• [AIM]:
Identify the lines that contain the string "objects", then copy each of them.
--
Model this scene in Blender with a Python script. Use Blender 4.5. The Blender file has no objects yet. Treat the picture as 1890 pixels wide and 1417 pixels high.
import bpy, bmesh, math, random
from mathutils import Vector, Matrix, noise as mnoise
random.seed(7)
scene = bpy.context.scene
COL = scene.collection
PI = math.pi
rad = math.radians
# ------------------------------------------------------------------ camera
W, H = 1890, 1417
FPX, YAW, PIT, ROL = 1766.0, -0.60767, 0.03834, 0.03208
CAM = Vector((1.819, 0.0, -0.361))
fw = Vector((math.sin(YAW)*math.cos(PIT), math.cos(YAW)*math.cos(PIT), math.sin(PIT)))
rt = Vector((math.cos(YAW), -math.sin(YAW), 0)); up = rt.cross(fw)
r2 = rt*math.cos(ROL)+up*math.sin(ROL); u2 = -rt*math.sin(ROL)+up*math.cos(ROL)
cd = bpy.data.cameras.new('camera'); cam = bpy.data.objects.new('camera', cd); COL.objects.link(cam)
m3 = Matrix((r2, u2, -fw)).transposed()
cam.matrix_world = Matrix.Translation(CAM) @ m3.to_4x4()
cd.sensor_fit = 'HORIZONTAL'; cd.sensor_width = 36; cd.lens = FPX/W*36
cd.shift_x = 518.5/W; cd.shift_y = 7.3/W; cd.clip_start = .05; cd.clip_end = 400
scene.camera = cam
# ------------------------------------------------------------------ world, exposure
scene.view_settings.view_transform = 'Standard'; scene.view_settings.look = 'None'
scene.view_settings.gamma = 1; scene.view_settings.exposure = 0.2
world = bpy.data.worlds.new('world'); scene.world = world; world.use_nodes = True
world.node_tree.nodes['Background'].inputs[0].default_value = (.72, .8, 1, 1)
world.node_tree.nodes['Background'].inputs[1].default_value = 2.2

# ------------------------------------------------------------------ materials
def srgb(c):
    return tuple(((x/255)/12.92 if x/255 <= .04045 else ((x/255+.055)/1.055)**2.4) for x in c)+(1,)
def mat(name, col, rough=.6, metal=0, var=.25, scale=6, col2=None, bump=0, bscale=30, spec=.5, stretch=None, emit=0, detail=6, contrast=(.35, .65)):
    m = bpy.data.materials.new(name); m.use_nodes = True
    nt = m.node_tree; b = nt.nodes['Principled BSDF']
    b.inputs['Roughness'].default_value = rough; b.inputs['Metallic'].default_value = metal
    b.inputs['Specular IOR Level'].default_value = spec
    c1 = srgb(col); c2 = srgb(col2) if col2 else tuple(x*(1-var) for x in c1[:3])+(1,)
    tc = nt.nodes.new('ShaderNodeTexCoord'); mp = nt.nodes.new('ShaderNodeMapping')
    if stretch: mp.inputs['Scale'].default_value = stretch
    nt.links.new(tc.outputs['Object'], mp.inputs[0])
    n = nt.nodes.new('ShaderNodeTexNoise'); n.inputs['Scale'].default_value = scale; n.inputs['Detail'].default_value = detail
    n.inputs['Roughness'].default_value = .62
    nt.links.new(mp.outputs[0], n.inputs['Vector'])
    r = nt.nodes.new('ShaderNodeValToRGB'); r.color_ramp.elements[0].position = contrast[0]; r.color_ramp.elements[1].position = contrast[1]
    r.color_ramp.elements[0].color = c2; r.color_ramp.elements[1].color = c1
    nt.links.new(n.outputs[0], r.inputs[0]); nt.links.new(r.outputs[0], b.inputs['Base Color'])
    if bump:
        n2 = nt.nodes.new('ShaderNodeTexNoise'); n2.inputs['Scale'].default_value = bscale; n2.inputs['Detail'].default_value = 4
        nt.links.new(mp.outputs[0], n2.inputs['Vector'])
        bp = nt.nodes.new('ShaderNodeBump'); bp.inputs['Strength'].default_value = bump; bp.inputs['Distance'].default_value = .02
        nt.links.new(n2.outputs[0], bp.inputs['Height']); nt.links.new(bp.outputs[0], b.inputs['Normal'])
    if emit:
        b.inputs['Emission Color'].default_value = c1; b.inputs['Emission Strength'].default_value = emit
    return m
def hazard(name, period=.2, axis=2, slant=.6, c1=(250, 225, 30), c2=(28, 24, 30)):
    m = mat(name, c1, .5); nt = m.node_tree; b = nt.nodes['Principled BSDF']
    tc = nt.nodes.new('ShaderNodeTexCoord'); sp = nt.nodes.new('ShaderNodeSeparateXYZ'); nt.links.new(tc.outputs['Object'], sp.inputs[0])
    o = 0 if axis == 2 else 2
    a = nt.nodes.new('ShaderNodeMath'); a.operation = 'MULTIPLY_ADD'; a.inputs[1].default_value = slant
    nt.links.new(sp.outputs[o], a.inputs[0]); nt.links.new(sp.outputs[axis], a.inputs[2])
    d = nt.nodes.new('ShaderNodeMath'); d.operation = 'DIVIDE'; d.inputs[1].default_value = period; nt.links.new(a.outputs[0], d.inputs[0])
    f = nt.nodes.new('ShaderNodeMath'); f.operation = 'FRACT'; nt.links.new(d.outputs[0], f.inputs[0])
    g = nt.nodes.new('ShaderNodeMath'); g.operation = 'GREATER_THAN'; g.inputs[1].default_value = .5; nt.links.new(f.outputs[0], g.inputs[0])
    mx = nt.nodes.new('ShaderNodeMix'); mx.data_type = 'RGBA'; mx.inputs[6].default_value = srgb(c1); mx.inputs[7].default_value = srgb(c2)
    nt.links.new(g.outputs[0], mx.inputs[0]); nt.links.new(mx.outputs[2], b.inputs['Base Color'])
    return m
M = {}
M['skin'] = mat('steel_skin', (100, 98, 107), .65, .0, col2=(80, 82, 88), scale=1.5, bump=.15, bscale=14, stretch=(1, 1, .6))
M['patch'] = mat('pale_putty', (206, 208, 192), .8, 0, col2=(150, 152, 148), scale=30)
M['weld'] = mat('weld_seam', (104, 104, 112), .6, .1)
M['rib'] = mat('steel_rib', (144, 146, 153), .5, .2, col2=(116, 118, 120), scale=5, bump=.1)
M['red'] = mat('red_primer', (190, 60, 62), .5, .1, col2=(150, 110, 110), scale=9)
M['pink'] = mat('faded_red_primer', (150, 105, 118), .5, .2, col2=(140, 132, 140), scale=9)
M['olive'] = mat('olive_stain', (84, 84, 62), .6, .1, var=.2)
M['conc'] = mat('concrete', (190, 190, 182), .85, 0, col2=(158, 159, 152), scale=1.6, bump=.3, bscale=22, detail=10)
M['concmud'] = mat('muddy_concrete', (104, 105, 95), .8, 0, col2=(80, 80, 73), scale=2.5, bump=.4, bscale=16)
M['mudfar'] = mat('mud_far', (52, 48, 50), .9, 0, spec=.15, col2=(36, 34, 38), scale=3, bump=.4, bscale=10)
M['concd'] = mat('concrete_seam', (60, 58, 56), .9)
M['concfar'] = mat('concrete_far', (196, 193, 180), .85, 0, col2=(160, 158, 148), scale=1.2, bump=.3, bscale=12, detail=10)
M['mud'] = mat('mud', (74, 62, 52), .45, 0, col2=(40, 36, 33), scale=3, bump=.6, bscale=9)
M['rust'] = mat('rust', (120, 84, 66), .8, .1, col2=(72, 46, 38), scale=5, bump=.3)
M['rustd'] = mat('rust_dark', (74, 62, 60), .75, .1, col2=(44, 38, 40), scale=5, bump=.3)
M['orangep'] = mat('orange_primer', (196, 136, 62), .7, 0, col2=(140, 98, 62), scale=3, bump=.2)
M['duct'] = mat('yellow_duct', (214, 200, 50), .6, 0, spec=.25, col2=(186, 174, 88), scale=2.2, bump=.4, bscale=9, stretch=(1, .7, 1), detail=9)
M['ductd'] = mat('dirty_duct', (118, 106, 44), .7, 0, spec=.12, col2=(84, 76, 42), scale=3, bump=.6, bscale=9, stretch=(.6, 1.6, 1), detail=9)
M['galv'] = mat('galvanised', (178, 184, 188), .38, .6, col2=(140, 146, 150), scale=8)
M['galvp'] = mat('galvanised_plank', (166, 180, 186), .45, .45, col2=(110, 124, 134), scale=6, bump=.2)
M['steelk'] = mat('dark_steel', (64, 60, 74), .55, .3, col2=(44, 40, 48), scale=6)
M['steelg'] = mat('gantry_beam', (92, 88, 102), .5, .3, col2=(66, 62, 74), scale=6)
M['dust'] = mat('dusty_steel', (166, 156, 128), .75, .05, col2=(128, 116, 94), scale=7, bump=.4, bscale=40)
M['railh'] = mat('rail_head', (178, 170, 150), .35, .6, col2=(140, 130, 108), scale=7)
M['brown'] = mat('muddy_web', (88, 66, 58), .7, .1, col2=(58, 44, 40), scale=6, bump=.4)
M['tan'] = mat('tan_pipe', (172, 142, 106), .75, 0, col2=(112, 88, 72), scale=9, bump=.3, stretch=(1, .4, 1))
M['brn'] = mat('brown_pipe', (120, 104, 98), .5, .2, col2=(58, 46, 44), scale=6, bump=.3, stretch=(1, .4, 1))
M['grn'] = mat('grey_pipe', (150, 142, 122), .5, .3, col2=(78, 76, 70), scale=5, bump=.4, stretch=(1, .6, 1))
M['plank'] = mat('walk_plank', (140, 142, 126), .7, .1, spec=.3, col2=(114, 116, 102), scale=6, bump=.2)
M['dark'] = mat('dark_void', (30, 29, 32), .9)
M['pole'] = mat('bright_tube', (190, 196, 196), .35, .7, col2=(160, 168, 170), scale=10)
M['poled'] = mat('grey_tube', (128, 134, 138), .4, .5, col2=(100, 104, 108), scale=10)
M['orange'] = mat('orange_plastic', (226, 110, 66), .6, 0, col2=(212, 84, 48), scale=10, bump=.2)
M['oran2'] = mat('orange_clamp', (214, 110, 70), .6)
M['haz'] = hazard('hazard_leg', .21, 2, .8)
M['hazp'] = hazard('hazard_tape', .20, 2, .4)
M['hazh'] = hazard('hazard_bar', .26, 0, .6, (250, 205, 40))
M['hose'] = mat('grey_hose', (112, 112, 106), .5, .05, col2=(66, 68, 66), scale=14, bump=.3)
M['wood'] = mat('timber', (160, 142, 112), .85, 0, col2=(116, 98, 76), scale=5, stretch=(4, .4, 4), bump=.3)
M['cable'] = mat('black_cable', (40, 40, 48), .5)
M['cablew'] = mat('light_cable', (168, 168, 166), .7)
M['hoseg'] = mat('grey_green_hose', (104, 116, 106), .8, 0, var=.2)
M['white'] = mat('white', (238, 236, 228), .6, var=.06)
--
• [WORKED SOLUTION]:
Model this scene in Blender with a Python script. Use Blender 4.5. The Blender file has no objects yet. Treat the picture as 1890 pixels wide and 1417 pixels high.
cd = bpy.data.cameras.new('camera'); cam = bpy.data.objects.new('camera', cd); COL.objects.link(cam)